Required work - Leave out the pictures and return every entry exactly as it appears.

Available records -

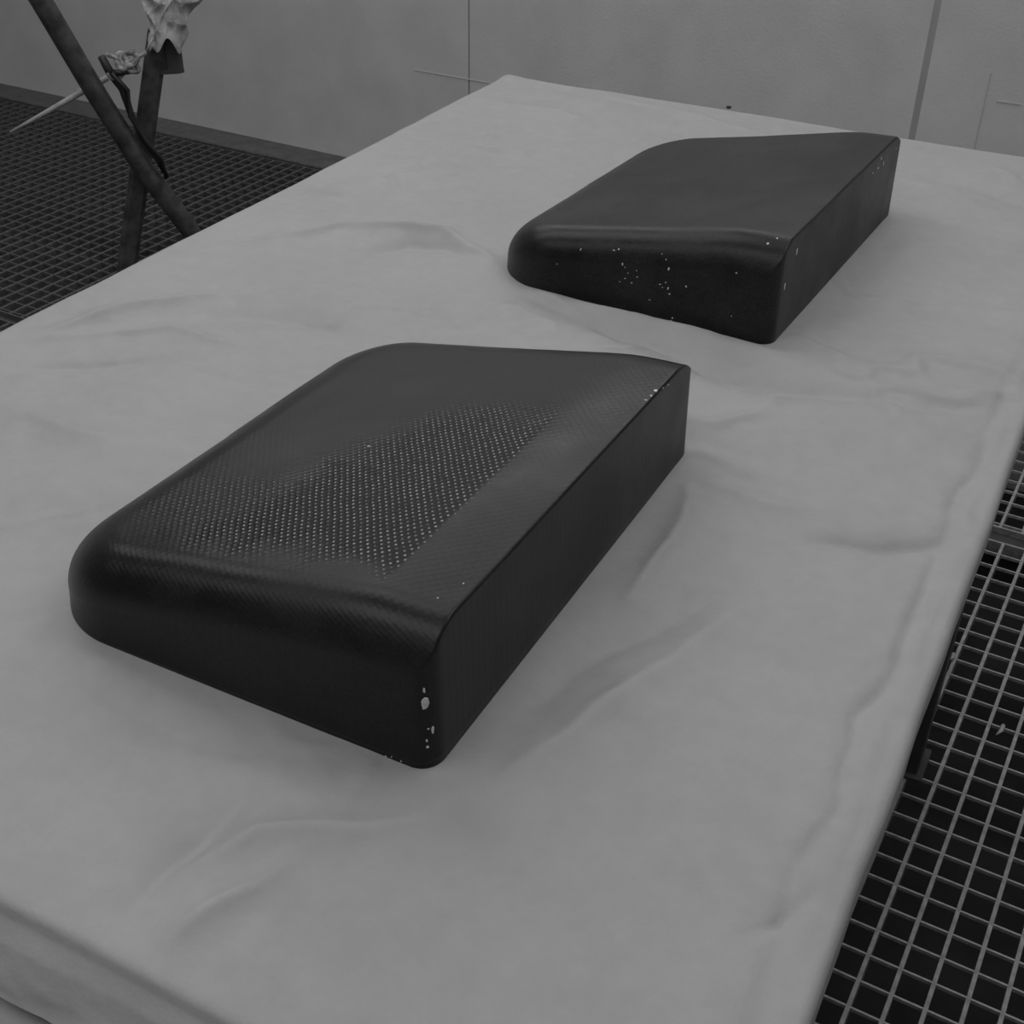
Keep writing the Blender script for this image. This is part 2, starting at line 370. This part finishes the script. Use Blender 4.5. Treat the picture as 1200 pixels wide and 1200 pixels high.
def sheet():
    R = 0.008; ov = 0.118
    ax = np.concatenate([np.linspace(U0-ov, U0, 26)[:-1], np.linspace(U0, U1, 262), np.linspace(U1, U1+ov, 26)[1:]])
    ay = np.concatenate([np.linspace(V0-ov, V0, 30)[:-1], np.linspace(V0, V1, 440), np.linspace(V1, V1+ov, 26)[1:]])
    X, Y = np.meshgrid(ax, ay, indexing='ij')
    cx = np.clip(X, U0, U1); cy = np.clip(Y, V0, V1); ox = X-cx; oy = Y-cy
    o = np.hypot(ox, oy); o2 = np.minimum(o, ov*1.02); dn = np.where(o > 0, o, 1); nx = ox/dn; ny = oy/dn
    arc = R*PI/2; th = np.clip(o2/R, 0, PI/2)
    out = R*np.sin(th); z = -R*(1-np.cos(th)) - np.maximum(o2-arc, 0)
    hang = np.maximum(o2-arc, 0)
    # vertical sway of the hanging skirt
    sway = 0.10*hang*(fbm(X*9+Y*9, Y*9-X*9, 3)) + 0.10*np.minimum(hang, .03)
    # hem of the front side runs uneven
    front = (ny < -0.9)
    hf = hang*(0.43+0.10*fbm(X*7, Y*0+2, 2))
    z = np.where(front, -R*(1-np.cos(th))-hf*0.74, z); out = np.where(front, R*np.sin(th)+hf*0.62, out)
    # long sides are tucked in under the board
    side = (np.abs(nx) > 0.9)
    out = np.where(side, out - 0.35*np.maximum(hang-0.03, 0), out+sway*~side)
    h = sheet_height(cx, cy)
    e = np.minimum(np.minimum(cx-U0, U1-cx), np.minimum(cy-V0, V1-cy)); ek = 0.25+0.75*np.clip(e/0.03, 0, 1)
    # slight scallop of the long silhouettes
    out = out + 0.0025*fbm(cx*6+cy*6, cy*5, 2)*(o > 0)
    PX = cx+nx*out; PY = cy+ny*out; PZ = z+h*ek*(1-np.clip(hang/0.05, 0, 1)*0.6)+0.002
    nxn, nyn = X.shape
    v = np.stack([PX, PY, PZ], -1).reshape(-1, 3)
    v[:, 0] -= cu; v[:, 1] -= cv
    idx = np.arange(nxn*nyn).reshape(nxn, nyn)
    f = np.stack([idx[:-1, :-1], idx[1:, :-1], idx[1:, 1:], idx[:-1, 1:]], -1).reshape(-1, 4)
    me = bpy.data.meshes.new('masking_sheet'); me.from_pydata(v.tolist(), [], f.tolist()); me.update()
    me.polygons.foreach_set('use_smooth', [True]*len(me.polygons)); me.materials.append(M['paper'])
    ob = bpy.data.objects.new('masking_sheet', me); C.objects.link(ob); ob.location = (c.x, c.y, ZT); ob.rotation_euler.z = ANG
    return ob
sh = tag(sheet(), 'large pale creased masking sheet covering the table under both dark mouldings', 'sheet')

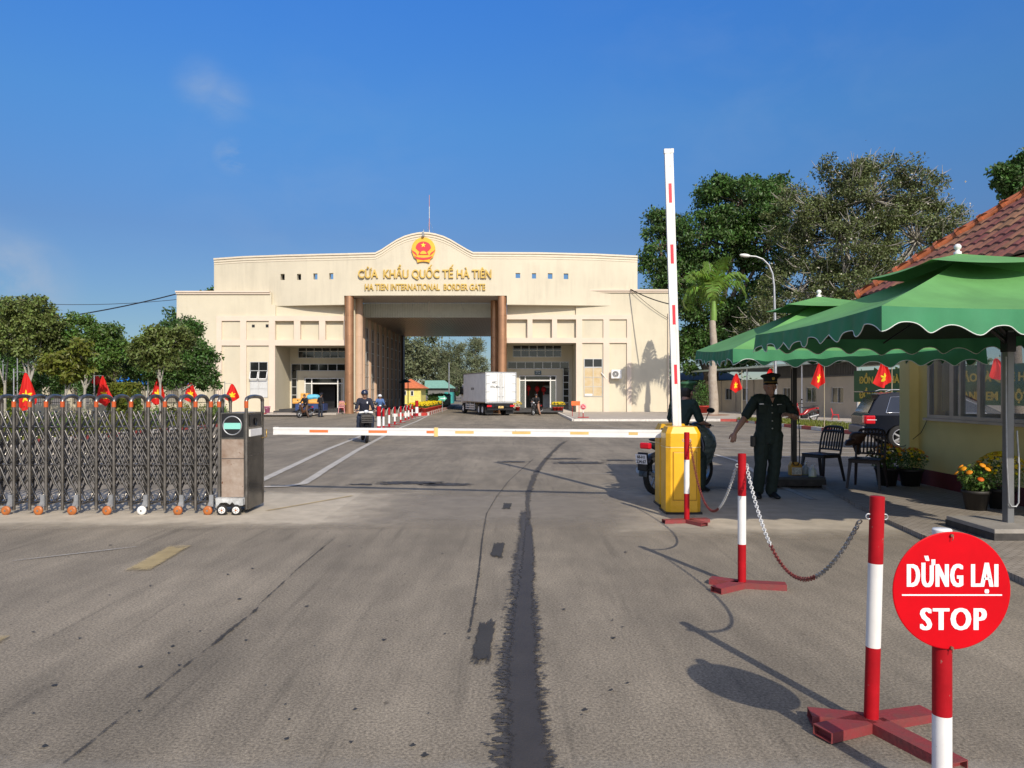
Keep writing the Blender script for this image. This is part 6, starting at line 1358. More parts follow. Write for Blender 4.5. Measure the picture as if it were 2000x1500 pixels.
# bucket
T = thing('bucket', 'pink plastic bucket by the left wall of the building', 'bucket', (X(522, 57.5), 57.5, -.2)); b = MB().use(mat('pink_bucket', (.65, .18, .35), .5)); b.lathe([(.001, 0), (.17, 0), (.24, .5), (.26, .5), (.25, .52), (.22, .48)], n=18); b.build('body', None, T, world=False); b = MB().use(whitep); b.tube([(-.24, 0, .5), (-.2, -.12, .42), (0, -.25, .36), (.2, -.12, .42), (.24, 0, .5)], .012, 5); b.build('handle', None, T, world=False)
b = MB().use(pavem); b.box(X(518, 57), X(540, 57), 56.2, 57.1, -.33, -.18); b.use(kred).box(X(516, 56), X(521, 56), 55.6, 56, -.33, -.15); tag(b.build('concrete_block', None), 'low pale concrete block left of the left entrance steps', 'block')
# trailer with boxes
D_ = 57.2; T = thing('trailer', 'dark blue flat trailer in front of the left entrance', 'trailer', (X(602, D_), D_, -.33)); b = MB().use(mat('blue_trailer', (.02, .05, .16), .6, var=.2, scale=3)); x0, x1 = X(577, D_), X(632, D_); b.box(x0, x1, D_, D_+1.3, .0, .52); b.build('bed', None, T)
for x in (x0+.5, x1-.5): b = MB().use(rubber); b.torus((x, D_-.08, -.08), .17, .07, 'Y', 20, 8); b.build('wheel', None, T)
obx = mat('orange_crate', (.72, .33, .06), .6, var=.1, scale=4)
for k, (a, c, t_, u_, yy, lb) in enumerate(((570, 592, 781, 794, .1, 'long orange box at the left end of the blue trailer'), (586, 601, 768, 781, .3, 'orange box stacked on top in the middle of the trailer'), (601, 624, 781, 794, .1, 'orange box at the right end of the blue trailer'), (592.5, 600.5, 782, 794, .2, 'small orange box between the two long ones on the trailer'))):
    b = MB().use(obx); D2 = D_+yy; z0_ = .525 if u_ > 790 else Z(781, D2)+.02; zt_ = Z(t_, D2); zt_ = max(zt_, z0_+.4); b.rbox(((X(a, D2)+X(c, D2))/2, D2+.5, (z0_+zt_)/2), ((X(c, D2)-X(a, D2))/2, .4, (zt_-z0_)/2), .05); b.use(yelltape).box(X(a, D2)+.1, X(c, D2)-.1, D2+.095, D2+.0985, (z0_+zt_)/2-.03, (z0_+zt_)/2+.03); tag(b.build('cargo_box', None), lb, 'box', 'orange boxes on the trailer')
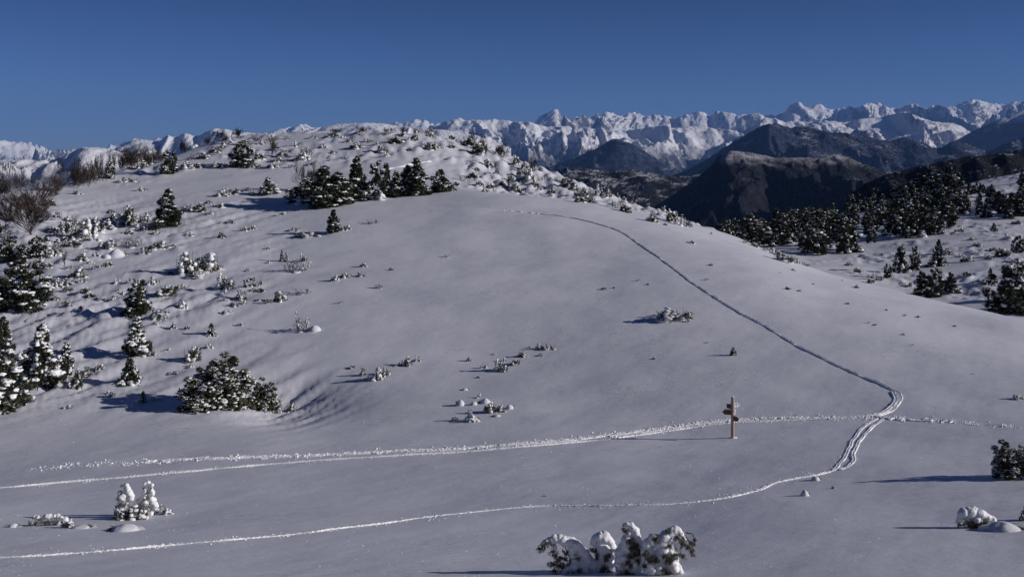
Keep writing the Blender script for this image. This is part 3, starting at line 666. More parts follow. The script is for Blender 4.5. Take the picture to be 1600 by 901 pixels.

Task output -
Keep writing the Blender script for this image. This is part 2, starting at line 370. This part finishes the script. Use Blender 4.5. Treat the picture as 1200 pixels wide and 1200 pixels high.
def sheet():
    R = 0.008; ov = 0.118
    ax = np.concatenate([np.linspace(U0-ov, U0, 26)[:-1], np.linspace(U0, U1, 262), np.linspace(U1, U1+ov, 26)[1:]])
    ay = np.concatenate([np.linspace(V0-ov, V0, 30)[:-1], np.linspace(V0, V1, 440), np.linspace(V1, V1+ov, 26)[1:]])
    X, Y = np.meshgrid(ax, ay, indexing='ij')
    cx = np.clip(X, U0, U1); cy = np.clip(Y, V0, V1); ox = X-cx; oy = Y-cy
    o = np.hypot(ox, oy); o2 = np.minimum(o, ov*1.02); dn = np.where(o > 0, o, 1); nx = ox/dn; ny = oy/dn
    arc = R*PI/2; th = np.clip(o2/R, 0, PI/2)
    out = R*np.sin(th); z = -R*(1-np.cos(th)) - np.maximum(o2-arc, 0)
    hang = np.maximum(o2-arc, 0)
    # vertical sway of the hanging skirt
    sway = 0.10*hang*(fbm(X*9+Y*9, Y*9-X*9, 3)) + 0.10*np.minimum(hang, .03)
    # hem of the front side runs uneven
    front = (ny < -0.9)
    hf = hang*(0.43+0.10*fbm(X*7, Y*0+2, 2))
    z = np.where(front, -R*(1-np.cos(th))-hf*0.74, z); out = np.where(front, R*np.sin(th)+hf*0.62, out)
    # long sides are tucked in under the board
    side = (np.abs(nx) > 0.9)
    out = np.where(side, out - 0.35*np.maximum(hang-0.03, 0), out+sway*~side)
    h = sheet_height(cx, cy)
    e = np.minimum(np.minimum(cx-U0, U1-cx), np.minimum(cy-V0, V1-cy)); ek = 0.25+0.75*np.clip(e/0.03, 0, 1)
    # slight scallop of the long silhouettes
    out = out + 0.0025*fbm(cx*6+cy*6, cy*5, 2)*(o > 0)
    PX = cx+nx*out; PY = cy+ny*out; PZ = z+h*ek*(1-np.clip(hang/0.05, 0, 1)*0.6)+0.002
    nxn, nyn = X.shape
    v = np.stack([PX, PY, PZ], -1).reshape(-1, 3)
    v[:, 0] -= cu; v[:, 1] -= cv
    idx = np.arange(nxn*nyn).reshape(nxn, nyn)
    f = np.stack([idx[:-1, :-1], idx[1:, :-1], idx[1:, 1:], idx[:-1, 1:]], -1).reshape(-1, 4)
    me = bpy.data.meshes.new('masking_sheet'); me.from_pydata(v.tolist(), [], f.tolist()); me.update()
    me.polygons.foreach_set('use_smooth', [True]*len(me.polygons)); me.materials.append(M['paper'])
    ob = bpy.data.objects.new('masking_sheet', me); C.objects.link(ob); ob.location = (c.x, c.y, ZT); ob.rotation_euler.z = ANG
    return ob
sh = tag(sheet(), 'large pale creased masking sheet covering the table under both dark mouldings', 'sheet')

Keep writing the Blender script for this image. This is part 6, starting at line 1358. More parts follow. Write for Blender 4.5. Measure the picture as if it were 2000x1500 pixels.
# bucket
T = thing('bucket', 'pink plastic bucket by the left wall of the building', 'bucket', (X(522, 57.5), 57.5, -.2)); b = MB().use(mat('pink_bucket', (.65, .18, .35), .5)); b.lathe([(.001, 0), (.17, 0), (.24, .5), (.26, .5), (.25, .52), (.22, .48)], n=18); b.build('body', None, T, world=False); b = MB().use(whitep); b.tube([(-.24, 0, .5), (-.2, -.12, .42), (0, -.25, .36), (.2, -.12, .42), (.24, 0, .5)], .012, 5); b.build('handle', None, T, world=False)
b = MB().use(pavem); b.box(X(518, 57), X(540, 57), 56.2, 57.1, -.33, -.18); b.use(kred).box(X(516, 56), X(521, 56), 55.6, 56, -.33, -.15); tag(b.build('concrete_block', None), 'low pale concrete block left of the left entrance steps', 'block')
# trailer with boxes
D_ = 57.2; T = thing('trailer', 'dark blue flat trailer in front of the left entrance', 'trailer', (X(602, D_), D_, -.33)); b = MB().use(mat('blue_trailer', (.02, .05, .16), .6, var=.2, scale=3)); x0, x1 = X(577, D_), X(632, D_); b.box(x0, x1, D_, D_+1.3, .0, .52); b.build('bed', None, T)
for x in (x0+.5, x1-.5): b = MB().use(rubber); b.torus((x, D_-.08, -.08), .17, .07, 'Y', 20, 8); b.build('wheel', None, T)
obx = mat('orange_crate', (.72, .33, .06), .6, var=.1, scale=4)
for k, (a, c, t_, u_, yy, lb) in enumerate(((570, 592, 781, 794, .1, 'long orange box at the left end of the blue trailer'), (586, 601, 768, 781, .3, 'orange box stacked on top in the middle of the trailer'), (601, 624, 781, 794, .1, 'orange box at the right end of the blue trailer'), (592.5, 600.5, 782, 794, .2, 'small orange box between the two long ones on the trailer'))):
    b = MB().use(obx); D2 = D_+yy; z0_ = .525 if u_ > 790 else Z(781, D2)+.02; zt_ = Z(t_, D2); zt_ = max(zt_, z0_+.4); b.rbox(((X(a, D2)+X(c, D2))/2, D2+.5, (z0_+zt_)/2), ((X(c, D2)-X(a, D2))/2, .4, (zt_-z0_)/2), .05); b.use(yelltape).box(X(a, D2)+.1, X(c, D2)-.1, D2+.095, D2+.0985, (z0_+zt_)/2-.03, (z0_+zt_)/2+.03); tag(b.build('cargo_box', None), lb, 'box', 'orange boxes on the trailer')
Keep writing the Blender script for this image. This is part 3, starting at line 666. More parts follow. The script is for Blender 4.5. Take the picture to be 1600 by 901 pixels.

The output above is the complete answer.